В области государственного хозяйства необходимо: а) строжайшая эконо­мия во всех областях государственной жизни, планомерно, строго и неумолимо проведенная до конца: безотлагательно привести в соответствие цены на предметы сельско-хозяйственной и фабрично-заводской промышленности; б) безотлагательно ввести заработные платы и прибыли предпринимателя; в) немедленно приступить к разработке и проведению в жизнь закона о трудовой повинности; г) принять самые строгие и действительные меры к прекращению подрыва производи­тельности сельско-хозяйственной промышленности, чрезвычайно страдающей от самочинных действий отдельных лиц и всевозможных комитетов, нарушающих твердый порядок в землепользовании и в арендных пользованиях.

    В заключение мы не можем не остановиться перед предстоящими государству величайшими событиями, на которые весь русский народ смотрит как на свою конеч­ную надежду получить для нашей многострадальной родины прочные твердые основы новой государственной жизни. Мы говорим об Учредительном собрании. Мы требуем, чтобы во всей подготовительной обстановке в течение самых выборов в Учреди­тельное собрание временное правительство приняло все меры, обеспечивающие правильность и закономерность выборов на всем пространстве земли Русской.

    Мы полагаем, что местом созыва Учредительно­го собрания должна быть Москва как по своему историческому значению и центральному положе­нию. так и в интересах спокойной и планомерной работы Учредительного собрания.

    Мы обращаемся, наконец к временному правительству с призывом, чтобы в тяжкой борьбе, ведущейся Россией за свое существование, правительство исполь­зовало весь народ государства России в эти тяжкие дни — все, что может дать наша родина по части энергии, знания, опыта, таланта, честности, любви и преданно­сти интересам отечества.

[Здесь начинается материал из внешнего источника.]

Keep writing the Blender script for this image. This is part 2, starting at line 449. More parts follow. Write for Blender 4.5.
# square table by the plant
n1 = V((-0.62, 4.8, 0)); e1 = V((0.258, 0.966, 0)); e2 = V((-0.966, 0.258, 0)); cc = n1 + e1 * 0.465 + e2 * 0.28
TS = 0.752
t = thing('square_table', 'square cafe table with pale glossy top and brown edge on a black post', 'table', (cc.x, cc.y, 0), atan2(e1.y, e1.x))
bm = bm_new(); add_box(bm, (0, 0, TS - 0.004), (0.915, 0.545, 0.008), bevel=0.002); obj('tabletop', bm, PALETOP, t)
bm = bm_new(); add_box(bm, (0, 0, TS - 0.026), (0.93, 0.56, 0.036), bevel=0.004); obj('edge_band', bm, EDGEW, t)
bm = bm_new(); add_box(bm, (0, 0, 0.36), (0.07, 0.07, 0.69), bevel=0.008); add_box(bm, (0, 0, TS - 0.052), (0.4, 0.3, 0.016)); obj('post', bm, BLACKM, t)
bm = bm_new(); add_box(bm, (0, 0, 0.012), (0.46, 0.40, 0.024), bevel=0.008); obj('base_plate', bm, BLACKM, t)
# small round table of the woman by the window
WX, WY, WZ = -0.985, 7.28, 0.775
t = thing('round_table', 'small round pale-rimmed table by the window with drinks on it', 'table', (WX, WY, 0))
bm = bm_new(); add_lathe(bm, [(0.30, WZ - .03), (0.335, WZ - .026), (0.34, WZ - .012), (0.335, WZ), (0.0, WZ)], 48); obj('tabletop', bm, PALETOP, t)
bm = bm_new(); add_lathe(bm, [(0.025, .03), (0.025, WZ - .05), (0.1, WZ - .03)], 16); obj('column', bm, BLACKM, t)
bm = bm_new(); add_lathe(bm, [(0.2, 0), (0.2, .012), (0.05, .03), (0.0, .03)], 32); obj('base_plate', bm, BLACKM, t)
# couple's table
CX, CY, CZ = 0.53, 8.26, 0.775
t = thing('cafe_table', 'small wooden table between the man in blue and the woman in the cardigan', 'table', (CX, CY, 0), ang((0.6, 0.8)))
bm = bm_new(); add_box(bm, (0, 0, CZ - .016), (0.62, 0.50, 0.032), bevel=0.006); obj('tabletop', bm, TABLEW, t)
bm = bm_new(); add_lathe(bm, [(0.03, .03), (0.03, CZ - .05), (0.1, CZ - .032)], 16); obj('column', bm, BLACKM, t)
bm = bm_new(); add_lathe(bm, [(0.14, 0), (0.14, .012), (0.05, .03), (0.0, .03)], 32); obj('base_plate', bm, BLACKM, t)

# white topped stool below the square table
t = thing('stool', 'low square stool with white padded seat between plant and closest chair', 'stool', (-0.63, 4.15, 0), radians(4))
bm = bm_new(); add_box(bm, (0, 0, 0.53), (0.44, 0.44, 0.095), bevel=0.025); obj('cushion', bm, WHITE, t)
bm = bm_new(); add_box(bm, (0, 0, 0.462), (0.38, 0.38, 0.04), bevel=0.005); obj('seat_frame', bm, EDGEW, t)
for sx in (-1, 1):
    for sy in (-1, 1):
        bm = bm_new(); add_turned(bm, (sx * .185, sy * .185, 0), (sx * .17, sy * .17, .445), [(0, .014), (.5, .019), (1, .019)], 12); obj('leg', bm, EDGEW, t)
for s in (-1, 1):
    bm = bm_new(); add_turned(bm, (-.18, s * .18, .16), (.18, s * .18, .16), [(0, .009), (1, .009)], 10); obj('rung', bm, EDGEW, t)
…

    Время слов прошло. Терпение народа истощается,— нужно делать великое дело спасения родины {Государственное совещание: Стенографический отчет / С предисл. Я.А. Яковлева. М.—Л., 1930. С. 74. Из цитаты исключены выкрики с мест и комментарии. – А.Г.}

    Помимо этого, программа Каледина, а следовательно, и Дутова предполагала: неучастие армии в политической деятельности; упразднение всех Советов и комитетов в армии и в тылу, кроме полковых, ротных, сотенных и батарейных; ограничение их компетенции хозяйственными вопросами; пересмотр Декларации прав солдата и дополнение ее Декларацией его обязанностей; решительные меры по укреплению дисциплины в армии; единство фронта и тыла; восстановление дисциплинарных прав начальствующих лиц; установление твердой внепартийной власти; жесткое подавление сепаратизма; введение трудовой повинности; обеспечение законности при выборах в Учредительное собрание. Речь Каледина, по мнению Ленина (Ульянова), – «это самое существенное политическое заявление, сделанное на Московском совещании» {Ленин В.И. Полное собрание сочинений. Изд. 5. Т. 34. Июль – октябрь 1917. М.,
1981. С. 127}. Что может быть убедительнее такого признания, сделанного прямым врагом!

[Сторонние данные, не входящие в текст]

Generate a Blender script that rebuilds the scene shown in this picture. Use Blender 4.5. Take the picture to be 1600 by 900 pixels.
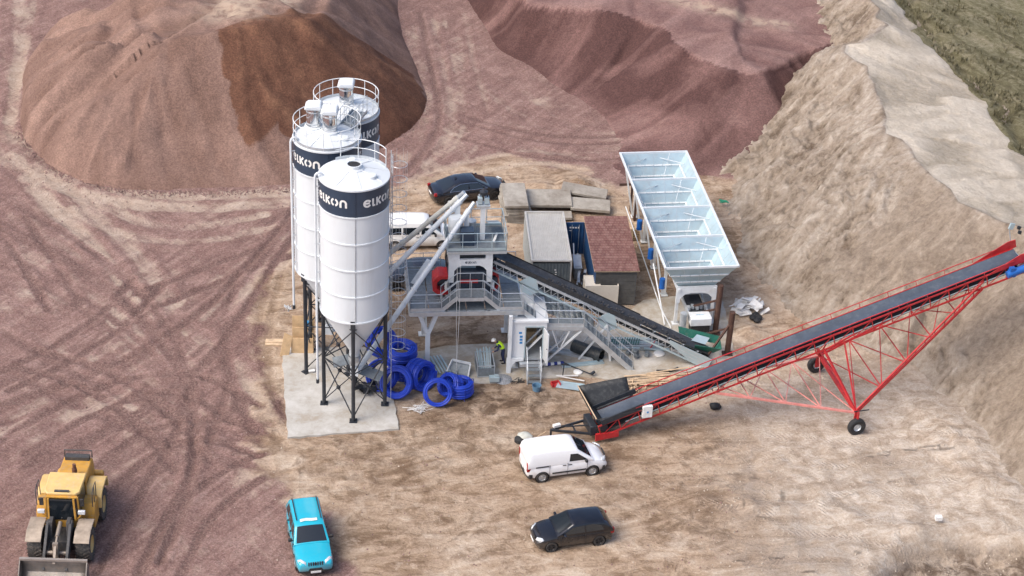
import bpy, bmesh, math, random
import numpy as np
from mathutils import Vector, Matrix
random.seed(7); rng = np.random.default_rng(11)
for _o in list(bpy.data.objects): bpy.data.objects.remove(_o)
scene = bpy.context.scene
COL = scene.collection
PI = math.pi
rad = math.radians

# ------------------------------------------------------------------ camera
PITCH, ROLL, DIST, FPX = rad(31.0), rad(2.6), 120.6, 3111.0
VD = Vector((0, math.cos(PITCH), -math.sin(PITCH)))
CAM = -VD * DIST
_R0 = Vector((1, 0, 0)); _U0 = _R0.cross(VD)
VR = _R0 * math.cos(ROLL) + _U0 * math.sin(ROLL)
VU = _U0 * math.cos(ROLL) - _R0 * math.sin(ROLL)
cam_data = bpy.data.cameras.new('camera'); cam = bpy.data.objects.new('camera', cam_data); COL.objects.link(cam)
cam_data.sensor_width = 36.0; cam_data.lens = FPX / 1600 * 36.0
cam_data.clip_start = 1.0; cam_data.clip_end = 5000.0
m = Matrix.Identity(4)
for i in range(3):
    m[i][0] = VR[i]; m[i][1] = VU[i]; m[i][2] = -VD[i]; m[i][3] = CAM[i]
cam.matrix_world = m
scene.camera = cam

# ------------------------------------------------------------------ sky, sun, exposure
SUN_EL, SUN_AZ = rad(50), rad(238)      # azimuth of the sun, measured clockwise from +Y: from the left, a little towards the camera
world = bpy.data.worlds.new('World'); scene.world = world; world.use_nodes = True
wn = world.node_tree.nodes; wl = world.node_tree.links; wn.clear()
sky = wn.new('ShaderNodeTexSky'); sky.sky_type = 'NISHITA'; sky.sun_disc = False
sky.sun_elevation = SUN_EL; sky.sun_rotation = SUN_AZ
sky.altitude = 0; sky.air_density = 0.7; sky.dust_density = 4.0; sky.ozone_density = 1.0
bg = wn.new('ShaderNodeBackground'); bg.inputs['Strength'].default_value = 0.145
wo = wn.new('ShaderNodeOutputWorld')
wl.new(sky.outputs[0], bg.inputs[0]); wl.new(bg.outputs[0], wo.inputs[0])
sun_data = bpy.data.lights.new('sun', 'SUN'); sun = bpy.data.objects.new('sun', sun_data); COL.objects.link(sun)
sun_data.energy = 1.1; sun_data.angle = rad(42); sun_data.color = (1.0, 0.94, 0.86)
_sd = Vector((math.sin(SUN_AZ) * math.cos(SUN_EL), math.cos(SUN_AZ) * math.cos(SUN_EL), math.sin(SUN_EL)))
sun.rotation_euler = (-_sd).to_track_quat('-Z', 'Y').to_euler()
sun.location = (0, 0, 80)
scene.view_settings.view_transform = 'Standard'; scene.view_settings.look = 'None'
scene.view_settings.exposure = 0.95; scene.view_settings.gamma = 1.0
scene.view_settings.use_curve_mapping = False
scene.render.engine = 'CYCLES'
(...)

    На следующий день, 15 августа, в противовес Каледину от ВЦИКа Советов рабочих и солдатских депутатов выступил есаул 7-го Оренбургского казачьего полка А.Г. Нагаев, называвший себя «выразителем интересов трудового революционного казачества» {Государственное совещание. С. 367}.

    Речь Нагаева была в первую очередь направлена против Совета Союза Казачьих Войск, давним противником которого он являлся. Он утверждал, что Совет непредставителен, не выражает интересов трудового казачества (термин, изобретенный тогда же с целью расколоть казачество), что фронтовое казачество в нем представлено слабо, ряд частей не доверяет Совету, а требование роспуска всех Советов недопустимо без проведения Всероссийского казачьего съезда {Государственное совещание. С. 290}.

    Тогда же произошел скандальный эпизод с Генерального штаба полковником К.В. Сахаровым, который во время выступления Нагаева выкрикнул «Германские марки!» {Государственное совещание. С. 289}, а по другой, более привлекательной версии, спросил, сколько стоит германская марка в переводе на рубли {Греков А.Н. Указ. соч. С. 259–260}.

    После этого Керенский потребовал оратора назвать себя, но, не расслышав ответ Сахарова из-за шума, сказал (так, как ему хотелось бы считать): «Есаул Нагаев и все присутствующие здесь русские люди совершенно удовлетворены молчанием труса» {Государственное совещание. С. 289}.

    После еще нескольких выкриков Нагаев продолжил свое выступление. В перерыве к Керенскому улаживать скандал с участием своего родственника бросился Дутов. Он совместно с другими присутствовавшими просил Керенского взять свои слова назад, что тот и сделал, после перерыва. Сахаров с места сказал, что готов дать удовлетворение Нагаеву, что означало дуэль. Но после некоторых пререканий инцидент был исчерпан. 16 августа члены Совета выехали в Петроград.